Bullish investor says Tesla shouldn’t go private
Elon Musk has insisted that taking Tesla private would allow the company to achieve its potential.
On Thursday, one Tesla investor took issue with Musk’s argument.
In a public letter, Catherine Wood, the chief investment officer of ARK Invest, beseeched Tesla’s chief executive not to go forward with his plan.
On Aug. 7, Musk proposed in a tweet taking Tesla private at $420 a share, which would value the company at about $71.6 billion. He did not elaborate on any sources of financing that day but said he expected about two-thirds of Tesla’s current shareholders to “roll over into a private Tesla.”
In a blog post on Tesla’s website, Musk explained his reasoning.
“As a public company, we are subject to wild swings in our stock price that can be a major distraction for everyone working at Tesla, all of whom are shareholders,” he said.
Wood — whose firm owned a roughly 0.26 percent stake in Tesla as of June 30, according to public filings — argued in her letter that the public markets would better support Tesla’s growth over the long term.
From her letter:
“If you do not take Tesla private, you will be surprised and gratified at investor reaction once they realize and understand the scope and ramifications of your long-term vision and strategies.

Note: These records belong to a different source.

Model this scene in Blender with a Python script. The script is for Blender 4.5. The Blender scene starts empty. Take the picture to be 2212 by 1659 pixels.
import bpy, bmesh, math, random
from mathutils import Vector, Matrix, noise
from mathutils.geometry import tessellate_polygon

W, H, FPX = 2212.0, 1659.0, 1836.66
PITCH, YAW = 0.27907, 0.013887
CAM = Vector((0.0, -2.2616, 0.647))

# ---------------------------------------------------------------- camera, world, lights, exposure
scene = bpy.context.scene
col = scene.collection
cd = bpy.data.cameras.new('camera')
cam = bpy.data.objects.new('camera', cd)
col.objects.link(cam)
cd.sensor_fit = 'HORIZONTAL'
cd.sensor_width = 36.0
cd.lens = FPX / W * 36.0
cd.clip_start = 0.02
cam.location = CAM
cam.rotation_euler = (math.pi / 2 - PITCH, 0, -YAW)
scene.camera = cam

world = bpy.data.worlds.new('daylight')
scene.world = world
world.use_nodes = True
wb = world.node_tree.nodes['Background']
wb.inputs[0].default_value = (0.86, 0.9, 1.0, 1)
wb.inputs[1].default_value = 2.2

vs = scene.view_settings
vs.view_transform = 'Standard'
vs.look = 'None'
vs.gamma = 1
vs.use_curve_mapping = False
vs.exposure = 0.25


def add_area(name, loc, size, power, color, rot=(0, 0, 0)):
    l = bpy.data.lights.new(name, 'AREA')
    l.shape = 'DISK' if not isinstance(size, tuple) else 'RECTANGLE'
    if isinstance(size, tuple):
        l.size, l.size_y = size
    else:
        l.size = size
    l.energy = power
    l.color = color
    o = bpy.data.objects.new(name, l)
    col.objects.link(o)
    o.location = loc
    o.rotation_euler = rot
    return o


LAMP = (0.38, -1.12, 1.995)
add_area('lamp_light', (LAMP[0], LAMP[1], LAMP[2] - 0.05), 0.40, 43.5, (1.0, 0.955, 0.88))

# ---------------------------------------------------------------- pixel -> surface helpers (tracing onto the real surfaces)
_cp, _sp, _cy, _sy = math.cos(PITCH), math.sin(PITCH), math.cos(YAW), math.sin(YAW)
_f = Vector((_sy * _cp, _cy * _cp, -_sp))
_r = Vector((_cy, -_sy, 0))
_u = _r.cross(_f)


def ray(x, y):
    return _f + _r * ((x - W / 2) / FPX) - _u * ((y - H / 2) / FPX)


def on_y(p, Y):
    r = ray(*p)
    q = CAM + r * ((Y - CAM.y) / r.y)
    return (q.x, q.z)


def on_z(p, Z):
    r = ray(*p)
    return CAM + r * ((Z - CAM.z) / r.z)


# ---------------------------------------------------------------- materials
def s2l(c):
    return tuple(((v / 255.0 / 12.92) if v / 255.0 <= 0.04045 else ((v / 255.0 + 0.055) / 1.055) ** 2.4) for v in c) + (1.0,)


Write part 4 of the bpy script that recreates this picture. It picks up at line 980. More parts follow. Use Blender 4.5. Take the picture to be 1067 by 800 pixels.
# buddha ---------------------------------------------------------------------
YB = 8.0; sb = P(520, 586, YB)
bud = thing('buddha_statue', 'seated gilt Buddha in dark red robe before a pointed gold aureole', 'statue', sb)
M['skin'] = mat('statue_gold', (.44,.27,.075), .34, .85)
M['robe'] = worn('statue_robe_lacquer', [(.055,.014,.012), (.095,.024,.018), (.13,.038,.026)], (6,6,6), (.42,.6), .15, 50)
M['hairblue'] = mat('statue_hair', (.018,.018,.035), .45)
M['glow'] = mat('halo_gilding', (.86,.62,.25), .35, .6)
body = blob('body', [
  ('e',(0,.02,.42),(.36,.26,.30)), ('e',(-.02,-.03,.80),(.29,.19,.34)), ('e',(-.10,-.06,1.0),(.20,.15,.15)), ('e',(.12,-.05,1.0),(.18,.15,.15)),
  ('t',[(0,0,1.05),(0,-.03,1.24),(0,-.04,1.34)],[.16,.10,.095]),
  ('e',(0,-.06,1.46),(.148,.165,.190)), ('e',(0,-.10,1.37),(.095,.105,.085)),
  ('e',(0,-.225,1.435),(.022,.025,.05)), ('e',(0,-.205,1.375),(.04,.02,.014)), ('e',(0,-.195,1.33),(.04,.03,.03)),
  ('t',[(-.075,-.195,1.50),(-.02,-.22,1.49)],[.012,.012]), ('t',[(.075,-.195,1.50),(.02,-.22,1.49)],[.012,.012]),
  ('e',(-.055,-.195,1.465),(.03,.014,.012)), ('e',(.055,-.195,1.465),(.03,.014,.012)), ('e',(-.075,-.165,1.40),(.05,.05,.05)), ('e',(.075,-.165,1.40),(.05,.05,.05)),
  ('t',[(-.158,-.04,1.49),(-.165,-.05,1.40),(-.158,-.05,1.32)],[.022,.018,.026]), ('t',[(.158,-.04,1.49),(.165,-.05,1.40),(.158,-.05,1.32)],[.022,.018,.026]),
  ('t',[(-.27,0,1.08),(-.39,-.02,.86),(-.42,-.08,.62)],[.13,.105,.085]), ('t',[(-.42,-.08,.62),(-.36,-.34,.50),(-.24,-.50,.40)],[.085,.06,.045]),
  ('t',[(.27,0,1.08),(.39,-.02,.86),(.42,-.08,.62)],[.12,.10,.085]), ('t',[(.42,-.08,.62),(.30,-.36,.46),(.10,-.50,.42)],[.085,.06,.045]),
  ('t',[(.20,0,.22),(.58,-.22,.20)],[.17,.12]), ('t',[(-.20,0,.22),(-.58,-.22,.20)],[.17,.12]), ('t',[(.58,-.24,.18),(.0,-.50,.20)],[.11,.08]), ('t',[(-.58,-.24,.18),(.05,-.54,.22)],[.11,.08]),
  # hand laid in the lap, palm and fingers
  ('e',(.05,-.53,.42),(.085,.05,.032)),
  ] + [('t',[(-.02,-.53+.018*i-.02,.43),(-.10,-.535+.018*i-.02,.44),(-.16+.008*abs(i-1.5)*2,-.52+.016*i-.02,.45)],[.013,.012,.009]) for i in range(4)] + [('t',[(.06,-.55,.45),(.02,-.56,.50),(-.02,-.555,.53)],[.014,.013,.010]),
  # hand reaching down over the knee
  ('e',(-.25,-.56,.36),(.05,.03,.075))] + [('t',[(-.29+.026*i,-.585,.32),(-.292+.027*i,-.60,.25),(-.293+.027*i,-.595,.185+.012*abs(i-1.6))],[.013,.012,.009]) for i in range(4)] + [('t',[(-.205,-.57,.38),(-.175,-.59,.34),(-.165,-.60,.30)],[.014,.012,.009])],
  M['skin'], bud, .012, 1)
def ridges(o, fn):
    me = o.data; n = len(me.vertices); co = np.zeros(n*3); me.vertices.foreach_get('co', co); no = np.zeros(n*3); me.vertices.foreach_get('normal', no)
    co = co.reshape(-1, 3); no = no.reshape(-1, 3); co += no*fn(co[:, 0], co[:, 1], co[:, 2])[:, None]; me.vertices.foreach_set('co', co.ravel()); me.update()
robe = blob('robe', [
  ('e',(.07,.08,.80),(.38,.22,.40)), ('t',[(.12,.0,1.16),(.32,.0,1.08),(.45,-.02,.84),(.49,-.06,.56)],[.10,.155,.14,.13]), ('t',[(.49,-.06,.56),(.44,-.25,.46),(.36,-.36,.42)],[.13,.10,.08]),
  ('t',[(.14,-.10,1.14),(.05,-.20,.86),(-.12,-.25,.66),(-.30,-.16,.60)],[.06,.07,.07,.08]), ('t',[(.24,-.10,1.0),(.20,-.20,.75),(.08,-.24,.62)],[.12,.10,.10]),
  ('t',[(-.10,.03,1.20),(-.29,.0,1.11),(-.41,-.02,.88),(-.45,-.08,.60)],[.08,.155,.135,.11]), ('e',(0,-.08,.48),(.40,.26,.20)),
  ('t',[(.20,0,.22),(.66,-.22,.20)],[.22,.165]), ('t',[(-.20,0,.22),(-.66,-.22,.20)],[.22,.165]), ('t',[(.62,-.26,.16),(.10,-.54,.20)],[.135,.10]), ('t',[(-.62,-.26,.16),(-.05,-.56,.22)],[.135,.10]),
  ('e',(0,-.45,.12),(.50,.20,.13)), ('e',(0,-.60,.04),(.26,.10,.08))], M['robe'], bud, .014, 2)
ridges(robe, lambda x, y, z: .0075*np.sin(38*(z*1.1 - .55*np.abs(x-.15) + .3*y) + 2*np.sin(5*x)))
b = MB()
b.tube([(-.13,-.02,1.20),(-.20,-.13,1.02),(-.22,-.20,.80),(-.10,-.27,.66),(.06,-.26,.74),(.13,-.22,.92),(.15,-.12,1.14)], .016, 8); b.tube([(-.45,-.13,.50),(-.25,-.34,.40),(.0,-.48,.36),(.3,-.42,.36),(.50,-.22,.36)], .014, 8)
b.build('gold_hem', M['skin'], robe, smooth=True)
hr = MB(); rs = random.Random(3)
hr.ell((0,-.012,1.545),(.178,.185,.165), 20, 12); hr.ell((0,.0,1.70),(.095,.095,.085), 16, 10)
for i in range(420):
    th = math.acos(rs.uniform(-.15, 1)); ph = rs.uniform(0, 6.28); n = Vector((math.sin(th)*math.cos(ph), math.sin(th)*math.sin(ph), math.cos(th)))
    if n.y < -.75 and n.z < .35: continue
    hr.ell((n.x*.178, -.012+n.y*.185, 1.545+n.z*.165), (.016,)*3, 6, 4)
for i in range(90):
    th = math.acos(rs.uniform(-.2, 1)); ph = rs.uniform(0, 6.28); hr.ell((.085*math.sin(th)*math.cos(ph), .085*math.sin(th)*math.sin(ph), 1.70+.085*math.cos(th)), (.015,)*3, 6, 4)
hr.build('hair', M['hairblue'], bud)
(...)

With time, I believe that truth always wins out in the public markets, as has been the case for Apple, Amazon, Netflix, Salesforce, and other companies with visionary leaders.”
Wood said that over time, Tesla would become less of a hardware company and more of what she called a “mobility as a service” provider. That includes providing autonomous cars and trucks on demand, similar to what Uber and other companies are racing toward. By her firm’s calculations, that could lift Tesla’s gross margins from 19 percent to 80 percent.
But that kind of transformation would be more difficult to do as a private company, she wrote, given how much harder it would be for Tesla to tap public markets for financing.
ARK’s hyperbullish valuation rests on a surge in Tesla’s revenue to more than $180 billion over the next five years from $13 billion. Of course, Tesla has attracted plenty of investors with starkly different views of its prospects. They point to the company’s production delays, cash burn and increasing competition to explain their bets against the stock.
ARK would want to stay invested in Tesla if Musk succeeded, Wood said in a statement. Doing so might require revamping the rules of ARK’s mutual funds that are invested in the company, and its exchange-traded funds would have to sell their holdings.
If Musk keeps Tesla public, her firm’s forecast for what the company’s shares could be worth: between $700 and $4,000 in five years.